AWS Usage spans the following key areas:
- KMS for encryption of your Canary account password and encrypted storage of the bearer token received from the Canary “private API”
- API Gateway which provides the endpoint to access your sensor data, by device ID
- Lambda for execution of the aforementioned python script
- 2x DynamoDB tables; one for metadata and one for sensor data storage
- Cloudwatch event rules for scheduled execution of the Lambda
So what’s all happening under the hood and when?
- The Cloudwatch event rules kick off the lambda. The lambda decrypts what it needs and checks to see if a metadata record exists in DynamoDB. If one does, it uses this data to poll each of the devices listed in the metadata record and stores those records in the another, sensor data DynamoDB table. If one does not, it will obtain a bearer token and the device IDs referenced in the account then proceed with fetching sensor data.
- The API Gateway exists to allow a user (you) access to your data. The API Gateway supports read-only operations against your DynamoDB-hosted sensor data. There are no lambdas involved for these requests as request/response data flows through mapping templates only as it flows to and from the backend DynamoDB REST APIs.
- KMS is used at the appropriate times to decrypt/encrypt your Canary account password and stored bearer token.
Obtaining and Usage
The project source code is hosted here and is easily leveraged in your own terraform project by declaring a module, specifying the source, and required input variables. For example:
module "canary" {
source = "github.com/joshdurbin/aws_canary_sensor_capture"
kms_arn = "arn:aws:kms:us-west-2:abc123abc123:key/aaaaaaaa-bbbb-cccc-dddd-eeeeeeeeeeee"
canary_username = "bobsdinner@gmail.com"
canary_encrytped_password = "..."
}
output "my_canary_sensor_capture_api_keys" {
value = "${module.canary.api_keys}"
}
output "my_canary_sensor_capture_api_gateway_endpoint" {
value = "${module.canary.api_gateway_endpoint}"
}
Note: There are additional, optional inputs to the aws_canary_sensor_capture module, which you can read about on the project readme.
The single, required resource dependency not provisioned for you within the aws_canary_sensor_capture
module is the KMS
key. You must create this key prior to usage of the module and leverage it to encrypt your Canary account password. The KMS
ARN and encrypted account password are required variable definitions for the module. If you’re unsure how to do this,
check the instructions listed in the module readme.

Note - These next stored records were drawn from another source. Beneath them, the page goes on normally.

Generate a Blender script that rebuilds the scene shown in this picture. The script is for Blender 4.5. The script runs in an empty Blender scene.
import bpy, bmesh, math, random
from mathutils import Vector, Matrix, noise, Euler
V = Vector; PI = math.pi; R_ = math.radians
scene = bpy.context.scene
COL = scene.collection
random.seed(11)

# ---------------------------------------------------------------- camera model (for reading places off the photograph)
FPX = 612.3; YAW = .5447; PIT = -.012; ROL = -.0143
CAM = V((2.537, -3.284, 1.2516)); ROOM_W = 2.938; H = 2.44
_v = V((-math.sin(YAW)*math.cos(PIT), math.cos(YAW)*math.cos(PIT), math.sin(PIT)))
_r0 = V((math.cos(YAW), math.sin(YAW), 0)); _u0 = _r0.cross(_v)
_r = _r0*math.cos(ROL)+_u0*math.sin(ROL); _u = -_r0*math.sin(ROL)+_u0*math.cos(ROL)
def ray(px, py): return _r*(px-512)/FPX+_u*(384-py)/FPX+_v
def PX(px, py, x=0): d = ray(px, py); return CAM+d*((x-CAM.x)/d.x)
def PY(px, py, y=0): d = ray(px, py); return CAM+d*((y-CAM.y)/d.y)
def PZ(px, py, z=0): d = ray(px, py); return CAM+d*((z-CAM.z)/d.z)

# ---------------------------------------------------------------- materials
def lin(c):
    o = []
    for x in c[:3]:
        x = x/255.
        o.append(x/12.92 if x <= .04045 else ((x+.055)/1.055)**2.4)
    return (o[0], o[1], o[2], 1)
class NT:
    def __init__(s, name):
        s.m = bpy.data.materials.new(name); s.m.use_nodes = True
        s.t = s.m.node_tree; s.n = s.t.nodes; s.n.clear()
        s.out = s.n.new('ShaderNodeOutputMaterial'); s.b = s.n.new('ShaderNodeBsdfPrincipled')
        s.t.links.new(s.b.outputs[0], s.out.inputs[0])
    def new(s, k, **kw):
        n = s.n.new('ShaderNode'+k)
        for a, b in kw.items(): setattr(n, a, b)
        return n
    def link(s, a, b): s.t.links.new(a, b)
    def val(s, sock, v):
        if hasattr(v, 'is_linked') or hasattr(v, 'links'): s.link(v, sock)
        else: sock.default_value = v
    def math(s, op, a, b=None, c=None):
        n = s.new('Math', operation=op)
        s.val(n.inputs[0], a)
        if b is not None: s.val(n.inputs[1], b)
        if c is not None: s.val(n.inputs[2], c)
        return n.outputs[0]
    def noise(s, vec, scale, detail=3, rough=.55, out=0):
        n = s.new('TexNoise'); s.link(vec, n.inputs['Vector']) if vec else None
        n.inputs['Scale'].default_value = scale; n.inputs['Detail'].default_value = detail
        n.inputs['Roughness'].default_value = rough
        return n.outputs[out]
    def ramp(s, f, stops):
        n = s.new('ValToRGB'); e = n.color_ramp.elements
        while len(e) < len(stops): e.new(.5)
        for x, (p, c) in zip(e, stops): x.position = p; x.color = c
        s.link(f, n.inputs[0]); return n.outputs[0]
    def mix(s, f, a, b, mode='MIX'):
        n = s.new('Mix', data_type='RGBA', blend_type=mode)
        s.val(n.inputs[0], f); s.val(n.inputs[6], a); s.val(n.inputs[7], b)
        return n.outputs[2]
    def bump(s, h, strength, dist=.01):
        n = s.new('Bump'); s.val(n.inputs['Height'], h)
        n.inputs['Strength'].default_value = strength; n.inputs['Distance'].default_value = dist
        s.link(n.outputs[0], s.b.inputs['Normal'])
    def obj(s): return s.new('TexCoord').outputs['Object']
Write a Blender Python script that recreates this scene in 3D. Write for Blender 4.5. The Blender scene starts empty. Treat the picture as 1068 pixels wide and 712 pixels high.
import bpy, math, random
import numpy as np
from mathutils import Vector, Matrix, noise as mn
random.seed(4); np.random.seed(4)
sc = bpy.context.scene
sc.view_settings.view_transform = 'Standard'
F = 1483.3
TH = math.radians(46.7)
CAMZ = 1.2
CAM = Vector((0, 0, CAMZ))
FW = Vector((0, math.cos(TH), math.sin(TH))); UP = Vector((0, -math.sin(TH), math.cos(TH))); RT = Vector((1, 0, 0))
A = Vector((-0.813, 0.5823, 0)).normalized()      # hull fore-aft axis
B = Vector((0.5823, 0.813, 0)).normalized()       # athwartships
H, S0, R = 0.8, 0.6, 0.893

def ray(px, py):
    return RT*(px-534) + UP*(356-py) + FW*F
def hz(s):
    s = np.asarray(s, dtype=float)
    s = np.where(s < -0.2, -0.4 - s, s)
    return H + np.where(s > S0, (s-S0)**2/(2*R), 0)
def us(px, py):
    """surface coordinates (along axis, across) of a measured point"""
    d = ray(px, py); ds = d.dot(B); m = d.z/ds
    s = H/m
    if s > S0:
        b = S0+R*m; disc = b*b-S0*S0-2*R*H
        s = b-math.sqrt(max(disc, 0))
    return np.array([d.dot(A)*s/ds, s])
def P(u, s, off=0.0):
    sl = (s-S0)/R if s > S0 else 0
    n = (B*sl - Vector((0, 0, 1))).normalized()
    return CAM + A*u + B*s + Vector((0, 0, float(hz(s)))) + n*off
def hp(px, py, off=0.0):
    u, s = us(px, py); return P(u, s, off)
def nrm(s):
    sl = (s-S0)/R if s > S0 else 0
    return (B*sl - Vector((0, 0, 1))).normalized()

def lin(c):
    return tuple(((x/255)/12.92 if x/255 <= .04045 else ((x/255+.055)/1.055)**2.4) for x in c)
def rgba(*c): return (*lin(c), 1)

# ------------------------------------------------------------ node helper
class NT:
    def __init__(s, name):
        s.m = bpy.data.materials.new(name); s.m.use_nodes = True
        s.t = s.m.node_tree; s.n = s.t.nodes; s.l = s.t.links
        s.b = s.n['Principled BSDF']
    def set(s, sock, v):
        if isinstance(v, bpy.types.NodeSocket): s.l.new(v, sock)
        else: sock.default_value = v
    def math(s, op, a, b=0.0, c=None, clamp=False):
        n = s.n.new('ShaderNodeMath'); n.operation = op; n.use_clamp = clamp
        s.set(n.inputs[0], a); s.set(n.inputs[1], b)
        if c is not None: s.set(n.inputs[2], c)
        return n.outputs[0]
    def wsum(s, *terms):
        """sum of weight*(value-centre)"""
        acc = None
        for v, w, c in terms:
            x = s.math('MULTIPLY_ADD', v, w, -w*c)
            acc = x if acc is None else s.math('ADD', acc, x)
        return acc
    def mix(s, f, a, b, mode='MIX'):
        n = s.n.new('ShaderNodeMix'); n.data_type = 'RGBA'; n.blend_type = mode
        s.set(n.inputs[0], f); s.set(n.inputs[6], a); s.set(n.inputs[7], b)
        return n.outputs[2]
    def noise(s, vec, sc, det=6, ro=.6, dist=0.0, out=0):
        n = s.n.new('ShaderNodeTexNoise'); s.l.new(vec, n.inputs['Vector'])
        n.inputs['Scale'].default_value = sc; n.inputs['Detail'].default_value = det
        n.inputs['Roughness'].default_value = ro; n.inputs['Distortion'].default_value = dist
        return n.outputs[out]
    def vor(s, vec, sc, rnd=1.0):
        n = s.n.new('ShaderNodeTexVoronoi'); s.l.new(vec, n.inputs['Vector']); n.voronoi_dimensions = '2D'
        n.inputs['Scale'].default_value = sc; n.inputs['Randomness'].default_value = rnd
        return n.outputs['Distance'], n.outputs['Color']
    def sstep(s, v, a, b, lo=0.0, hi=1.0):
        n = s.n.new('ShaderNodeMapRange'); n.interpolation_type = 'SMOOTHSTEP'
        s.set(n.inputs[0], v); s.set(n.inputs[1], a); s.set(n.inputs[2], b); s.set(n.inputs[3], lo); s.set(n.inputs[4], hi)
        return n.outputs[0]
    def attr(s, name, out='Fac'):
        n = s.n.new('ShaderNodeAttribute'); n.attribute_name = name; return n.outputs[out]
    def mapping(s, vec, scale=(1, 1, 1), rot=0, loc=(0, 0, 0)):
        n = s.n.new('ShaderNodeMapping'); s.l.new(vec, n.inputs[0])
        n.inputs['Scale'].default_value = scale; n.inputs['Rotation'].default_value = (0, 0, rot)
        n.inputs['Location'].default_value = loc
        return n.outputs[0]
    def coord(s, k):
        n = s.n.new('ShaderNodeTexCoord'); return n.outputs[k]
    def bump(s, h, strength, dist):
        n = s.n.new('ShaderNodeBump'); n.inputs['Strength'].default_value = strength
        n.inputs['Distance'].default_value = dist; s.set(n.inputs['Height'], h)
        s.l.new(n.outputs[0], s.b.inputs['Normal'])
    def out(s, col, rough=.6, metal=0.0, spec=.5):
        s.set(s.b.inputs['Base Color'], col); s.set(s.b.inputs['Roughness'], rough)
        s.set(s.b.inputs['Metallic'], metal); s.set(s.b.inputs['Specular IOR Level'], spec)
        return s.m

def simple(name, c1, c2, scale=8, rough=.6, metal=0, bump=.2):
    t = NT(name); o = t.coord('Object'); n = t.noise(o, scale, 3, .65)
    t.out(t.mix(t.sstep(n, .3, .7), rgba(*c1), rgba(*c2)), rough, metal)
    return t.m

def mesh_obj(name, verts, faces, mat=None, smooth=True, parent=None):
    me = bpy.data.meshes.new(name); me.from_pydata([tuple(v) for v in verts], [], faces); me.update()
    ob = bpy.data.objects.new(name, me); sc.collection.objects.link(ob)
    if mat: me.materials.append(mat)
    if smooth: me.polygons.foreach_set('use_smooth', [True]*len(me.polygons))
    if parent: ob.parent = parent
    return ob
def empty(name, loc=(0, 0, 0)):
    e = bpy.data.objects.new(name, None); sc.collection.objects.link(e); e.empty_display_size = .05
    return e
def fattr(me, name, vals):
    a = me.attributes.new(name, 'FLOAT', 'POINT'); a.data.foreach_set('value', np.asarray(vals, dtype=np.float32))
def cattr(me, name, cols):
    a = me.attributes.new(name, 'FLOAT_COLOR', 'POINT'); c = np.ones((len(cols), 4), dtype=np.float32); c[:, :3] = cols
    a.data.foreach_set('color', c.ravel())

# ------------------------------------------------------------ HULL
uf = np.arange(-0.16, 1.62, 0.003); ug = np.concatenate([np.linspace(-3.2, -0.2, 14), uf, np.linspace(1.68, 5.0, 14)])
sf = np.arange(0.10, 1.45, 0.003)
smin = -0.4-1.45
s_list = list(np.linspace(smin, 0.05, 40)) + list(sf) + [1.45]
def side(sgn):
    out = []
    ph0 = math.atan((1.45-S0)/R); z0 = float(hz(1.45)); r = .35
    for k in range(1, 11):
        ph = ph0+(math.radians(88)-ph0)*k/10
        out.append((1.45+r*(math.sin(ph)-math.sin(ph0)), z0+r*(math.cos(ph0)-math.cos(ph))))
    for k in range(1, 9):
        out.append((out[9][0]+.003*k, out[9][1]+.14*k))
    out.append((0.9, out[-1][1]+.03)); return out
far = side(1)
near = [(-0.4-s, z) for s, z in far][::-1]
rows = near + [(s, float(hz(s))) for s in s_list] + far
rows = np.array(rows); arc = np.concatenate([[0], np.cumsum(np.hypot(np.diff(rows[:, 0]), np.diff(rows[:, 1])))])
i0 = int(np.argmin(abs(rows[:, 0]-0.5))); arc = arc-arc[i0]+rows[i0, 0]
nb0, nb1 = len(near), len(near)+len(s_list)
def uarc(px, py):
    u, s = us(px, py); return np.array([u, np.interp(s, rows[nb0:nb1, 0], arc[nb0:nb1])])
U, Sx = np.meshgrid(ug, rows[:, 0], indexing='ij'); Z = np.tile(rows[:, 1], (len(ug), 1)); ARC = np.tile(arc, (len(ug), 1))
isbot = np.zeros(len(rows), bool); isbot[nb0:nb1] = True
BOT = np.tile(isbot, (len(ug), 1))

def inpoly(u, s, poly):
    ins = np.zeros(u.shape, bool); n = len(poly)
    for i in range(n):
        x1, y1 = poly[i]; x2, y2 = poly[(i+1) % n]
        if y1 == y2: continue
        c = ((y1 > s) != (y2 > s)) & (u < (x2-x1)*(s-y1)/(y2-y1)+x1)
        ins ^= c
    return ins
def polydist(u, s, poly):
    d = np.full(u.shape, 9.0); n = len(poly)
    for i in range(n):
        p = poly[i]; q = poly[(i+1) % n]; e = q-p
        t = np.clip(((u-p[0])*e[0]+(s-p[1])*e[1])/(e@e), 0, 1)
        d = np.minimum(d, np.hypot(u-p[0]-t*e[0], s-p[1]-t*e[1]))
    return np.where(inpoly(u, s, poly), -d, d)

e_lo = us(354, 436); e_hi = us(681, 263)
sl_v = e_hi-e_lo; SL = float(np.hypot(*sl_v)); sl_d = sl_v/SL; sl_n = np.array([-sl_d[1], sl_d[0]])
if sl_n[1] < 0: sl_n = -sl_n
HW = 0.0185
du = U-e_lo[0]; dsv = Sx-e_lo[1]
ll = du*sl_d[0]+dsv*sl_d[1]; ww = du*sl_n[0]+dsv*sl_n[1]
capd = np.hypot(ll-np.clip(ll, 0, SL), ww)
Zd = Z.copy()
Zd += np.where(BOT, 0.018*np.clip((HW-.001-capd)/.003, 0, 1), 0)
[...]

Accessing your sensor data
Terraform will create an API Gateway instance and API keys. The usage example above declares outputs that print the generated API keys and endpoint. These are optional! If you do not declare these outputs you will need to obtain them via the AWS API, Terraform state inspection, etc…
When you Terraform apply with the aws_canary_sensor_capture module in use you’ll get an output block declaring your endpoint and keys…
Outputs:
my_canary_api_gateway_endpoint = https://abc123defg.execute-api.us-west-2.amazonaws.com/production
my_canary_api_keys = [
ABC123ABC123ABC123ABC123ABC123ABC123ABC1
]
There are two types of data to access:
- Canary device IDs
- Canary device sensor reading data
To access your device IDs, issue an HTTP GET request to the endpoint returned as an output from the aws_canary_sensor_capture module
with the additional trailing /devices
resource. Ex:
curl -H "x-api-key: ABC123ABC123ABC123ABC123ABC123ABC123ABC1" https://abc123defg.execute-api.us-west-2.amazonaws.com/production/devices
… which will return:
{
"deviceIds": ["12345"]
}
Finally, to access a devices data, issue an HTTP GET request to the same endpoint with the additional device ID resource. Ex:
curl -H "x-api-key: ABC123ABC123ABC123ABC123ABC123ABC123ABC1" https://abc123defg.execute-api.us-west-2.amazonaws.com/production/devices/12345
… which will return:
{
"readings": [
{
"time": "2017-03-22T08:17:54.088573",
"air_quality": "0.7394286281135604",
"humidity": "73.37273965536741",
"temperature": "18.44126831862636"
},
{
"time": "2017-03-22T09:15:51.981384",
"air_quality": "0.7774637438918911",
"humidity": "73.23038767477068",
"temperature": "18.25387227927232"
}
]
}
Security
The AWS KMS key you define is central to the encryption/decryption and storage of your credentials to Canary. As the instructions state, you define this key and use it to encrypt your password, which you pass to the Terraform module. Terraform passes it, encrypted, as a parameter to the Python Lambda function.
The Lambda function uses the provided KMS key to decrypt your password and uses it with your username to fetch a bearer token whenever one isn’t already stored in the DynamoDB metadata table. The bearer token stored in DynamoDB is encrypted by the Lambda function when it’s stored for later use. This is done because the tokens Canary currently issues are relatively long-lived (at least a week).
The DynamoDB metadata table additionally stores your account’s device IDs, which are not encrypted. The sensor DynamoDB data storage table contains the deviceID and timestamp as a composite key with the sensor data for that device at that time. None of the sensor data is stored encrypted.
The API Gateway endpoints require auth tokens and are only accessible securely over the web.
Terraform Security Note
Terraform stores a wealth of data behind each resource that may or may not be visible to you (you can inspect by describing state resources). If you’re using remote storage with Terraform, you must enable server-side encryption.